Bolton Wanderers FC of the EFL League One have detailed plans to sever all ties with the betting and gaming industry, in the aftermath of reports that the DCMS is moving to ban such arrangements as part of the 2005 Gambling Act review.

The DCMS is largely targeting Premier League teams with the ban – with nine out of 20 clubs in the English top-flight currently holding partnerships with betting and gaming operators.

A source told Sportsmail yesterday that although reformers have called for a deeper overhaul of sports relationship with betting, politicians are currently reluctant to extend the ban to English Football League clubs due to concerns for the financial wellbeing of lower league sides.

Despite this, Bolton Wanderers maintains that it will remain ‘respectful of the EFL’s commercial partnerships and that of other clubs’, whilst making outline a clear position regarding its own stance on betting sponsorships.

Bolton Wanderers Chair Sharon Brittan, said: “Problem gambling ruins lives and we’ve taken this stance to show our support for those who are suffering from a betting addiction.

Brittan added: “We as an industry must do more and through our work with Bolton Wanderers in the Community, Bolton Wanderers Football Club will support outreach programmes for those who experience gambling problems.”

Bolton Wanderers prior engagement with the betting and gaming industry has seen the Greater Manchester club name Betfred as an official front-of-shirt sponsor for the EFL Championship 2017/18 season, whilst also becoming the first Premier League team – along with Wigan Athletic – to partner with 188Bet.

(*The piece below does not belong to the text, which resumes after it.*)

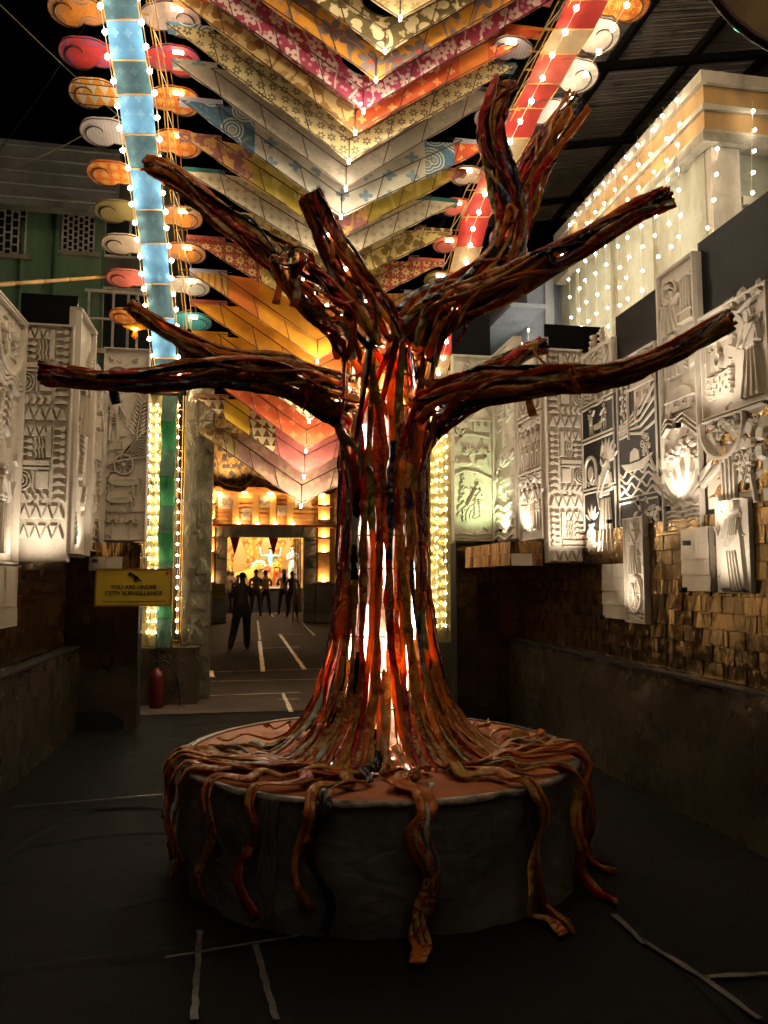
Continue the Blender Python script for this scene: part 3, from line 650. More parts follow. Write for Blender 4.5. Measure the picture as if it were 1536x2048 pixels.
    def hut(s, x, y, w, dome=False):
        s.begin('hut'); s.plate([(x - w * .36, y), (x + w * .36, y), (x + w * .36, y + w * .42), (x - w * .36, y + w * .42)], .9, .94)
        if dome: s.plate([(x - w * .5, y + w * .42)] + [(x + w * .5 * math.cos(a), y + w * .42 + w * .5 * math.sin(a)) for a in [PI * k / 8 for k in range(8)]], 1.5, .9)
        else: s.plate([(x - w * .52, y + w * .40), (x + w * .52, y + w * .40), (x + w * .06, y + w * 1.0), (x - w * .06, y + w * 1.0)], 1.5, .9)
        s.ridge([(x - w * .54, y + w * .42), (x + w * .54, y + w * .42)], .06 * w, 1.9)
        for k in (-1, 1): s.ridge([(x + k * w * .15 - .05 * w, y + w * .2), (x + k * w * .15 + .05 * w, y + w * .2), (x + k * w * .15 + .05 * w, y + w * .32), (x + k * w * .15 - .05 * w, y + w * .32)], .03 * w, 1.5, True)
        return s
    def bull(s, x, y, L, f=1):
        s.begin('bull'); q = lambda a, b: (x + f * a * L, y + b * L)
        s.plate([q(*p) for p in ((-.5, .28), (-.46, .52), (-.2, .54), (.1, .53), (.24, .62), (.36, .60), (.44, .50), (.47, .36), (.36, .26), (.1, .22), (-.2, .22))], 1.0, .88)
        s.plate([q(*p) for p in ((.36, .6), (.44, .72), (.56, .70), (.66, .56), (.62, .50), (.5, .52), (.44, .46))], 1.3, .85)
        for a, b in ((-.45, -.47), (-.32, -.3), (.3, .33), (.42, .4)): s.ridge([q(a, .26), q(b, .12), q(b + .01, 0)], .08 * L, .9)
        s.ridge([q(.46, .71), q(.42, .84), q(.50, .92)], .04 * L, 1.2); s.ridge([q(-.49, .5), q(-.58, .4), q(-.57, .18)], .035 * L, .9); s.ridge([q(-.4, .42), q(.0, .44), q(.3, .38)], .03 * L, 1.2)
        return s
    def man(s, x, y, h, f=1, arms=((.18, .62), (.3, .8)), sari=False):
        s.begin('figure'); q = lambda a, b: (x + f * a * h, y + b * h)
        s.ell(*q(.02, .92), .055 * h, .072 * h, 1.7); s.ell(*q(-.035, .95), .04 * h, .05 * h, 1.5)
        s.plate([q(*p) for p in ((-.10, .56), (.09, .56), (.12, .80), (.04, .85), (-.04, .85), (-.13, .8))], 1.4, .84)
        if sari:
            s.plate([q(*p) for p in ((-.10, .57), (.09, .57), (.16, .3), (.19, .02), (-.17, .02), (-.15, .3))], 1.2, .86)
            for k in range(4): s.ridge([q(-.10 + .05 * k, .55), q(-.13 + .075 * k, .28), q(-.15 + .1 * k, .03)], .018 * h, 1.9)
        else:
            for a in (-.06, .06): s.ridge([q(a, .58), q(a * 1.3, .3), q(a * 1.5, .02), q(a * 1.5 + .07, .0)], [.13 * h, .09 * h, .06 * h, .05 * h], 1.2)
            for k in range(3): s.ridge([q(-.09, .52 - .06 * k), q(.0, .49 - .06 * k), q(.09, .53 - .06 * k)], .018 * h, 1.8)
        s.ridge([q(.09, .79), q(*arms[0]), q(*arms[1])], [.06 * h, .05 * h, .035 * h], 1.7); s.ridge([q(-.11, .79), q(-.16, .63), q(-.02 + arms[1][0] * .5, .62)], [.06 * h, .05 * h, .035 * h], 1.6)
        s.ridge([q(-.11, .82), q(.02, .68), q(.09, .57)], .03 * h, 2.0); return s
    def boat(s, x, y, w):
        s.begin('boat'); s.plate([(x - w * .5, y + w * .16), (x - w * .3, y), (x + w * .3, y), (x + w * .55, y + w * .22), (x + w * .2, y + w * .14), (x - w * .2, y + w * .13)], 1.5, .9)
        s.plate([(x - w * .2, y + w * .15), (x + w * .15, y + w * .15), (x + w * .12, y + w * .32), (x - w * .03, y + w * .38), (x - w * .17, y + w * .32)], 1.2, .9); s.ridge([(x + w * .3, y + w * .4), (x + w * .6, y - w * .08)], .035 * w, 1.8); return s
    def fish(s, x, y, L, f=1):
        s.begin('fish'); s.leaf(x, y, 0 if f > 0 else PI, L, L * .42, 1.3); s.plate([(x, y), (x - f * L * .28, y + L * .18), (x - f * L * .2, y), (x - f * L * .28, y - L * .18)], 1.1, .8)
        s.ridge([(x + f * L * .2, y), (x + f * L * .85, y)], .03 * L, 1.8); s.ell(x + f * L * .84, y + L * .04, L * .035, None, 2); return s
    def cloud(s, x, y, r):
        s.begin('cloud_scroll')
        for k, (a, b, c) in enumerate(((0, 0, 1), (1.1, .5, .8), (1.2, -.5, .75), (.2, -1.05, .8), (.3, 1.0, .75))): s.spiral(x + a * r, y + b * r, r * c * .62, 1.5, r * .2, 1.5, k * 1.3, 1 if k % 2 else -1)
        return s
    def lotus(s, x, y, r, n=7):
        s.begin('lotus')
        for k in range(n): a = PI * (k + .5) / n; s.leaf(x, y, a, r * (1 - .25 * abs(k - n // 2) / n), r * .28, 1.0 + .3 * (k % 2))
        return s
    def frond(s, x, y, a, L, n=6):
        s.begin('frond'); c, d = math.cos(a), math.sin(a); s.ridge([(x, y), (x + c * L, y + d * L)], .03 * L + .006, 1)
        for k in range(n):
            t = (k + 1) / (n + 1)
            for sg in (-1, 1): s.leaf(x + c * L * t, y + d * L * t, a + sg * .8, L * .34 * (1.15 - t * .6), None, 1.1)
        return s
    def vase(s, x, y, h):
        s.begin('vase'); s.plate([(x - .12 * h, y), (x + .12 * h, y), (x + .26 * h, y + .25 * h), (x + .2 * h, y + .48 * h), (x + .08 * h, y + .56 * h), (x + .12 * h, y + .64 * h), (x - .12 * h, y + .64 * h), (x - .08 * h, y + .56 * h), (x - .2 * h, y + .48 * h), (x - .26 * h, y + .25 * h)], 1.6, .85)
        for k in range(3): s.ridge([(x - .2 * h + .02 * k, y + (.2 + .1 * k) * h), (x, y + (.15 + .1 * k) * h), (x + .2 * h - .02 * k, y + (.2 + .1 * k) * h)], .03 * h, 2)
        for k in range(5): s.leaf(x, y + .64 * h, PI * (k + 1) / 6, .38 * h, .1 * h, 1.2)
        return s
    def basket(s, x, y, r):
        s.begin('leaf_basket'); s.ring(x, y, r, .05, 1.6, PI * .95, 2 * PI * 1.02); rr = random.Random(4)
        for k in range(22): 
            a = rr.uniform(PI, 2 * PI); q = r * rr.uniform(.1, .8); s.leaf(x + q * math.cos(a), y + q * math.sin(a) * .9, rr.uniform(0, PI), r * .32, r * .15, rr.uniform(.8, 1.7))
        return s
    def well(s, x, y, w):
        s.begin('well'); s.plate([(x - w * .45, y), (x + w * .42, y), (x + w * .5, y + w * .55), (x - w * .5, y + w * .55)], 1.2, .93)
        for k in range(4): 
            yy = y + w * (.06 + .14 * k); s.ridge([(x - w * .46, yy + .06 * w), (x, yy - .02 * w), (x + w * .46, yy + .06 * w)], .025 * w, 1.9)
            for i in range(4): xx = x + w * (-.36 + .22 * i + (.1 if k % 2 else 0)); s.ridge([(xx, yy + .02 * w), (xx, yy + .13 * w)], .02 * w, 1.8)
        s.ridge([(x - w * .42, y + w * .55), (x - w * .42, y + w * 1.25), (x + w * .4, y + w * 1.3)], .05 * w, 1.4); s.ring(x, y + w * .85, w * .1, .05 * w, 1.6, ry=w * .15); s.ridge([(x, y + w * 1.28), (x, y + w)], .02 * w, 1.2); return s
    def tree(s, x, y, h, r):
        s.begin('leafy_tree'); rr = random.Random(6); s.ridge([(x, y), (x + .02, y + h)], .12, 1.2); s.ell(x, y + h, r * 1.02, r * 1.25, .7, 20, .95)
        for k in range(70): a = rr.uniform(0, 6.28); q = math.sqrt(rr.random()); s.leaf(x + r * .9 * q * math.cos(a), y + h + r * 1.1 * q * math.sin(a), rr.uniform(0, 6.28), r * .2, r * .1, rr.uniform(1.1, 1.7))
        return s
    def fill(s, H, n, seed, x0=.08, x1=.92):
        s.begin('background_carving'); q = random.Random(seed)
        for _ in range(n):
            x, y = q.uniform(x0, x1), q.uniform(.08, H - .1); k = q.random(); a = q.uniform(0, 6.28)
            if k < .45: s.leaf(x, y, a, q.uniform(.08, .16), q.uniform(.03, .06), q.uniform(.35, .75))
            elif k < .7: s.spiral(x, y, q.uniform(.035, .06), 1.2, .02, .6, a)
            else: L = q.uniform(.08, .18); s.ridge([(x, y), (x + L * .5 * math.cos(a), y + L * .5 * math.sin(a) + .02), (x + L * math.cos(a), y + L * math.sin(a))], .022, q.uniform(.4, .8))
        return s
    def frame(s, y0, y1, x0=0, x1=1, w=.05, h=1.4):
        s.begin('border'); k = w / 2
        s.ridge([(x0 + k, y0 + k), (x1 - k, y0 + k), (x1 - k, y1 - k), (x0 + k, y1 - k)], w, h, True); return s
    # ---- geometric bands
    def tri_row(s, x0, x1, y, h, n, up=True):
        s.begin('triangle_row'); W = (x1 - x0) / n
        for k in range(n):
            a = x0 + W * k
            if up: s.plate([(a + W * .06, y), (a + W * .94, y), (a + W * .5, y + h)], 1, .84)
            if k: s.plate([(a, y + h * .18), (a + W * .36, y + h), (a - W * .36, y + h)], 1, .8)
        return s
    def half_row(s, x0, x1, y, h, n, vert=False):
        s.begin('chevron_row')
        for k in range(n):
            if vert: a = y + h * k / n; H = h / n; s.plate([(x0, a + .02), (x1, a + .02), (x1, a + H * .3), ((x0 + x1) / 2, a + H * .75), (x0, a + H * .3)], 1, .9)
            else: W = (x1 - x0) / n; a = x0 + W * k; s.plate([(a, y), (a + W * .55, y), (a + W * .92, y + h / 2), (a + W * .55, y + h), (a, y + h), (a + W * .4, y + h / 2)], 1, .9)
        return s
    def spoons(s, x0, x1, y, h, n, f=1):
        s.begin('spoon_column'); H = h / n
        for k in range(n):
            a = y + H * (k + .5); xa, xb = (x0, x1) if f > 0 else (x1, x0); L = xb - xa
            s.ell(xa + L * .68, a, abs(L) * .24, H * .40, 1, 10, .85); s.plate([(xa, a - H * .14), (xa + L * .5, a - H * .10), (xa + L * .5, a + H * .10), (xa, a + H * .14)], 1, .92)
        return s
    def waves_v(s, x0, x1, y, h, n):
        s.begin('wave_column')
        for k in range(n):
            x = x0 + (x1 - x0) * (k + .5) / n; s.ridge([(x + .014 * math.sin(i * 1.05), y + h * i / 12) for i in range(13)], .035, 1)
        return s
    def target(s, x, y, r, x1, h):
        s.begin('half_target')
        for q in (.35, .68, 1): s.ring(x, y + h / 2, r * q, .03, 1, -PI / 2, PI / 2, 12)
        s.ridge([(x + r + .05, y), (x + r + .05, y + h)], .035, 1); s.plate([(x + r + .11, y + .02), (x1, y + .02), (x1, y + h), (x + r + .11, y + h)], 1, .95); return s
    def bar(s, x0, x1, y0, y1): s.begin('bar'); s.plate([(x0, y0), (x1, y0), (x1, y1), (x0, y1)], 1, .95); return s
    def geometric(s, H, mir=False):
        u0 = s.u.copy(); o0 = s.o.copy()
        if mir: s.o = s.o + s.u * s.w; s.u = -s.u
        y = H - .06; a, b = .06, .93
        def block(y):
            y -= .26; s.tri_row(a, .56, y, .22, 3); s.spoons(.66, b, y - .66, .9, 6)
            y -= .38; s.spoons(a, .3, y - .06, .40, 3); s.waves_v(.31, .50, y - .06, .42, 3); s.bar(.53, .63, y - .05, y + .6)
            y -= .22; s.bar(a, .62, y, y + .10); s.bar(a, .62, y - .08, y - .04); return y - .10
        def block2(y):
            y -= .40; s.target(a, y, .2, .60, .38); s.half_row(.66, b, y - .26, .66, 4, True)
            y -= .26; s.half_row(a, .62, y, .2, 4)
            y -= .32; s.tri_row(a, b, y, .27, 4); return y - .08
        while y > 1.1:
            y = block(y); y = block2(y) if y > .9 else y
        if y > .35: s.tri_row(a, b, y - .33, .28, 4)
        s.frame(0, H, w=.045, h=1.0); s.end(); s.o = o0; s.u = u0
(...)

Meanwhile, a deal signed between William Hill and BD Stadia (BD Sport Group) in 2017 saw Bolton’s stadium – then branded as the Macron Stadium – enter the bookmaker’s campaign portfolio, along with five other clubs. 

In place of its links with the betting and gaming industry, Bolton will instead seek to form partnerships with charities and organisations specialising in betting addiction treatment.

“We recognise that some people do want to bet and also that the league has a commercial partnership with a gambling company in place – and we are respectful of this,” said Neil Hart, Bolton Wanderers CEO.

“However, we will not take part in any activity to promote gambling outside the existing EFL contractual requirements. This means that we will not provide match day betting kiosks or enter into any new agreements with gambling companies.”

The ban has been in the political pipeline for some time, having been touted as ‘the most likely outcome’ of the review earlier this year as well as gaining the support of PM Boris Johnson and his cabinet.

Premier League clubs have been preparing for the development since at least March, whilst in February teams were urged to abstain from advertising betting and gaming companies via their social media channels.